Outside groups, including the digital rights organization Electronic Frontier Foundation, sided with Malwarebytes, arguing that the 9th Circuit ruling could threaten other filtering tools -- including ad blockers.

Even though the lower court's ruling against Malwarebytes was based on a narrow interpretation of Section 230, Justice Clarence Thomas used the case as an opportunity to suggest that other courts across the country had interpreted the 24-year-old media law too broadly.

“I agree with the Court’s decision not to take up this case,” he wrote in a 10-page statement. “I write to explain why, in an appropriate case, we should consider whether the text of this increasingly important statute aligns with the current state of immunity enjoyed by Internet platforms.”

Thomas called attention to several battles won by tech companies, including a lawsuit brought by the nonprofit advocacy organization Sikhs for Justice against Facebook. Sikhs for Justice alleged in a 2015 complaint that Facebook violated anti-discrimination laws by blocking the nonprofit's page in India.
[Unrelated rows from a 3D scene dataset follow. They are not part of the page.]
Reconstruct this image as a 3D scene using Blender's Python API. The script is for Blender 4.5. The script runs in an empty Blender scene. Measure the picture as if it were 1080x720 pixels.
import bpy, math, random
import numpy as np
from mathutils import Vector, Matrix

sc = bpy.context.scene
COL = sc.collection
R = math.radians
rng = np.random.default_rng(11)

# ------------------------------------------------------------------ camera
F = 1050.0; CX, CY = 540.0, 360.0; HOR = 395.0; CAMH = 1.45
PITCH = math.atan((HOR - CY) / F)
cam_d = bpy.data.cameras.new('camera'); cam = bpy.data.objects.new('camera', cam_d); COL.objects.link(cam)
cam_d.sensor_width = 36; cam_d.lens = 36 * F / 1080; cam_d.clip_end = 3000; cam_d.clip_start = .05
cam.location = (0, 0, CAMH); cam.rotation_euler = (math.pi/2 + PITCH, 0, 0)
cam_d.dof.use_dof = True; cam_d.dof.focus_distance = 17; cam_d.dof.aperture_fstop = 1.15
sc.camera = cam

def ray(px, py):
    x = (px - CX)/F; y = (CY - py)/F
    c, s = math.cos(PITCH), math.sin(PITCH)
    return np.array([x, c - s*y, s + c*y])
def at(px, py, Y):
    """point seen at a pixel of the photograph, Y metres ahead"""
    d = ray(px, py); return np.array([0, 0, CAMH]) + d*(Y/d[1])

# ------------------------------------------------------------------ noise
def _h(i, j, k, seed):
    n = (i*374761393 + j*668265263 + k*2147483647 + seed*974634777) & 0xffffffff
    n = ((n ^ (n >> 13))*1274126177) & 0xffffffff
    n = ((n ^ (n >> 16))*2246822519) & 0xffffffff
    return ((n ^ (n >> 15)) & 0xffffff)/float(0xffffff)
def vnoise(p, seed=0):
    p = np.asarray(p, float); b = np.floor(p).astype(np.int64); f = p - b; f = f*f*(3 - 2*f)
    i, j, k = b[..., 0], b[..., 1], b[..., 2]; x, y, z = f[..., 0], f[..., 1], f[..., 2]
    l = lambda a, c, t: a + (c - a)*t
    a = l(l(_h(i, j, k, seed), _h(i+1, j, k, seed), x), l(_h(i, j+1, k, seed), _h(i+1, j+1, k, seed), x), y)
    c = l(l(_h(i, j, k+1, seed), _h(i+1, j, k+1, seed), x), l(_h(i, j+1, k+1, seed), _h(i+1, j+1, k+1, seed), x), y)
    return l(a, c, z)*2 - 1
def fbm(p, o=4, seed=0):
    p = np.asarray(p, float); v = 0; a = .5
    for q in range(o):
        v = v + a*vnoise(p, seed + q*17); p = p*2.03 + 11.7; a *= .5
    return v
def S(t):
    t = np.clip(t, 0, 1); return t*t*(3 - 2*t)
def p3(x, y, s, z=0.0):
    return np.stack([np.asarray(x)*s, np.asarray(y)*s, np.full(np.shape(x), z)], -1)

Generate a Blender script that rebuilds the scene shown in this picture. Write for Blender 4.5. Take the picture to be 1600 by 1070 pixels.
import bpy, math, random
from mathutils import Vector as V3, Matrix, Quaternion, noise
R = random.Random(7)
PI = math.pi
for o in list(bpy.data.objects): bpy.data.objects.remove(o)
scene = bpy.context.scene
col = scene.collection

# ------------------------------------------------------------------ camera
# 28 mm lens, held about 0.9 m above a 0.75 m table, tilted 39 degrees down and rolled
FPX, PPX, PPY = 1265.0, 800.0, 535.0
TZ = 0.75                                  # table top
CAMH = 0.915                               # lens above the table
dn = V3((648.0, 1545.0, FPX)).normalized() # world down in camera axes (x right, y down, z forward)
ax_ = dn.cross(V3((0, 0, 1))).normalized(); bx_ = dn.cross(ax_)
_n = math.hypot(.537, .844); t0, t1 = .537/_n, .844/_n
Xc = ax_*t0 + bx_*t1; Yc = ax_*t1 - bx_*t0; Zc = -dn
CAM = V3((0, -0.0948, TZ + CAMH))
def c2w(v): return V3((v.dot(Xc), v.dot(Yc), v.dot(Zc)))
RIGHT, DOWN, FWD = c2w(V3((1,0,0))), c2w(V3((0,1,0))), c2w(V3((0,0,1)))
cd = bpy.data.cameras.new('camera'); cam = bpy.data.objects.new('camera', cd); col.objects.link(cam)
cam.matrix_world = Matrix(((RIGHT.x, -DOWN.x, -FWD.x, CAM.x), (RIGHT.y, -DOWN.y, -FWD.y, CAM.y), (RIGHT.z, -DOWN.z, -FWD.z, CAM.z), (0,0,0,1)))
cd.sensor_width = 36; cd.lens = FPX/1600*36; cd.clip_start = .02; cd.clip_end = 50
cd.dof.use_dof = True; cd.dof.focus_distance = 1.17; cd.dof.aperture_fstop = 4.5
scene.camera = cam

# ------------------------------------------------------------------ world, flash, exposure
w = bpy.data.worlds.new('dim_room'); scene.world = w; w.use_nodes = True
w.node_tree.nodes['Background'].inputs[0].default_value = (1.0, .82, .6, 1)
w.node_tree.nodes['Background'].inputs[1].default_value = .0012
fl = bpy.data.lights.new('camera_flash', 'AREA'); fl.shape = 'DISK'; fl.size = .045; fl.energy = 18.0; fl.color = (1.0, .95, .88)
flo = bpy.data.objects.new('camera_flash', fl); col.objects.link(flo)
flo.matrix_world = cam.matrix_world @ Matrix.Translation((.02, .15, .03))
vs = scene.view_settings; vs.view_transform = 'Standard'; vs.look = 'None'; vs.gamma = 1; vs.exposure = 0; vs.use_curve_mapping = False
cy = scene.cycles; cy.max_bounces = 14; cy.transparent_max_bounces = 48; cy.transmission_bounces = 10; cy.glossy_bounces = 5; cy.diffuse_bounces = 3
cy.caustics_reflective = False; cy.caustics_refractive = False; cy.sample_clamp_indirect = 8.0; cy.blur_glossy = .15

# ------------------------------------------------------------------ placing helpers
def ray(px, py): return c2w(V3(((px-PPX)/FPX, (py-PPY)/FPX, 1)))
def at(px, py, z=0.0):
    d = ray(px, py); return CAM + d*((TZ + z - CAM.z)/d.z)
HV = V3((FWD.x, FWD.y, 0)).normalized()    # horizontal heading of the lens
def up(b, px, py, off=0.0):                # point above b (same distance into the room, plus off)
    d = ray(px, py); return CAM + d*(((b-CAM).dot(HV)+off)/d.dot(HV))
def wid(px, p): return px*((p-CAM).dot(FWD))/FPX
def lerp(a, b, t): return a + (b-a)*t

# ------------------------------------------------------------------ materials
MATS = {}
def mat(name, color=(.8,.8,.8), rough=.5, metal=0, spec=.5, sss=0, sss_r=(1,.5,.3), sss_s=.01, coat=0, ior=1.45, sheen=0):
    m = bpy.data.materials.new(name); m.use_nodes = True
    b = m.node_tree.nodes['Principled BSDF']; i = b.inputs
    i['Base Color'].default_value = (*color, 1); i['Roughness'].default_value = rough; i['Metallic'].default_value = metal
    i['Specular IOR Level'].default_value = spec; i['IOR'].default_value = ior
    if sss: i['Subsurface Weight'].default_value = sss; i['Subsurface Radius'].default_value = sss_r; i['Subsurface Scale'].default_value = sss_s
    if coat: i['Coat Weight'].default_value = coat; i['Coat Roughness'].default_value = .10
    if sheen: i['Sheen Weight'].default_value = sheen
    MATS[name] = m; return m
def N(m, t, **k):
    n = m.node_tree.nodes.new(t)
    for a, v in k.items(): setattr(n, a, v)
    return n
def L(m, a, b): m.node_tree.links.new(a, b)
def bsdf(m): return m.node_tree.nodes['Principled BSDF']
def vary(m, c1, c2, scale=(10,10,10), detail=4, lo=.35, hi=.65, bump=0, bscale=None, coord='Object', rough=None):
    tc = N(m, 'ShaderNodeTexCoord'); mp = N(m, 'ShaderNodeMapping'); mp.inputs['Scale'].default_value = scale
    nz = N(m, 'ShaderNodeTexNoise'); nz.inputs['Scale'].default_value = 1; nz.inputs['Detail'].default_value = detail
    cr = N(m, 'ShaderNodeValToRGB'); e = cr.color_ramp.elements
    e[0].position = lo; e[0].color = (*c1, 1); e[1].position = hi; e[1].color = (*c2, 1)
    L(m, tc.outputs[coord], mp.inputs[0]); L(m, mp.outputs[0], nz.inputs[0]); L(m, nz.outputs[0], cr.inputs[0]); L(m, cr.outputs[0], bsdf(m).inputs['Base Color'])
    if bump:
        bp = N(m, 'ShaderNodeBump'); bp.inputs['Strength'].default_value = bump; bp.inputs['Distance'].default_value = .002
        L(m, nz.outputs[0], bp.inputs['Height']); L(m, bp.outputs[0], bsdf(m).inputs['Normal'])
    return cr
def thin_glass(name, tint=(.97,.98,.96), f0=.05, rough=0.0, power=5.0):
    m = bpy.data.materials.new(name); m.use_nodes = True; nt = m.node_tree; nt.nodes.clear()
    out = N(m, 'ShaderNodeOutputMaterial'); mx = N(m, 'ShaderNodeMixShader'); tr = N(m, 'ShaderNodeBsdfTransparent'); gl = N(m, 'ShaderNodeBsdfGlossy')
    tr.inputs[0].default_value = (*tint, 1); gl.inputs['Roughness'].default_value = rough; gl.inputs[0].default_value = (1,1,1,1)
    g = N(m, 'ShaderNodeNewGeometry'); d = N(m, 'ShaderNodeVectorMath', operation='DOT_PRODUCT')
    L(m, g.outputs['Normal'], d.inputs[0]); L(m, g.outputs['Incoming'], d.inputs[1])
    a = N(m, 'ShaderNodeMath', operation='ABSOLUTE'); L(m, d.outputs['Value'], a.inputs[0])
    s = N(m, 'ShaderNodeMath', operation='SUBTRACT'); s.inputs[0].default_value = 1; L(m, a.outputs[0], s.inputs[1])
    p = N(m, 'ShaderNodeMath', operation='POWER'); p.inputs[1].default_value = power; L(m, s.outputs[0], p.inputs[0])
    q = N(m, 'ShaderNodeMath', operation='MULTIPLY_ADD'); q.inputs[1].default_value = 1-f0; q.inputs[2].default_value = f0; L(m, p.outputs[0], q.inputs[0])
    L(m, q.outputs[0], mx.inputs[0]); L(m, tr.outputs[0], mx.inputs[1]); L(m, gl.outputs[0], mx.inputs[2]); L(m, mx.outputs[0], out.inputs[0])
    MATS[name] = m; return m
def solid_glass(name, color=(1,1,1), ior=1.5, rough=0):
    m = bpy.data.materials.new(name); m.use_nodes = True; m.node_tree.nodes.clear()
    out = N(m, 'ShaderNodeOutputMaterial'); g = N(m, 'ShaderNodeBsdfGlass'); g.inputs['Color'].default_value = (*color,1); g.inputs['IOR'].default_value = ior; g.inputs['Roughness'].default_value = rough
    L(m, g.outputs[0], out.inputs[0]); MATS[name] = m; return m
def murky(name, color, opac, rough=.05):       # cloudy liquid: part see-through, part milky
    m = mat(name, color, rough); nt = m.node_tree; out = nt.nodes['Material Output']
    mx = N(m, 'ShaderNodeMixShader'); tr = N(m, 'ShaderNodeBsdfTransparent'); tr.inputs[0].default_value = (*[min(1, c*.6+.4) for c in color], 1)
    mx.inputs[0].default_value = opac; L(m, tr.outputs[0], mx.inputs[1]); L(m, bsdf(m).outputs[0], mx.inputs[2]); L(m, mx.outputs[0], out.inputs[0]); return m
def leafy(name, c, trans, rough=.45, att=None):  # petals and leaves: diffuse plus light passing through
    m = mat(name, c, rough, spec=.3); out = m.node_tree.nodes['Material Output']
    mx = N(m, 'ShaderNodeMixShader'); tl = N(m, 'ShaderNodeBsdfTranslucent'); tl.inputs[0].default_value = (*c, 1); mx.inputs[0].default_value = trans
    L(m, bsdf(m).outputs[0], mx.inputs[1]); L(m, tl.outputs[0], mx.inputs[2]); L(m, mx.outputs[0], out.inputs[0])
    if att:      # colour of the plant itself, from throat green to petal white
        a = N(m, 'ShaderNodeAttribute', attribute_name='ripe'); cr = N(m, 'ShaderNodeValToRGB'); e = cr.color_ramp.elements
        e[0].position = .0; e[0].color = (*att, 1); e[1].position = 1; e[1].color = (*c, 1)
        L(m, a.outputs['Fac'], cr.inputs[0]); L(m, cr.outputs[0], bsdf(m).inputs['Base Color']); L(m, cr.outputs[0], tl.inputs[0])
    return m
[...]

A trial judge and appellate court sided with Facebook, ruling that the company was entitled to immunity for its decisions about how to treat users' content.

Thomas specifically questioned that ruling.

“With no limits on an Internet company’s discretion to take down ma­terial, Section 230 now apparently protects companies who ra­cially discriminate in removing content,” he wrote.

“Without the benefit of briefing on the merits, we need not decide today the correct interpretation of Section 230,” he added. “But in an appropriate case, it behooves us to do so.”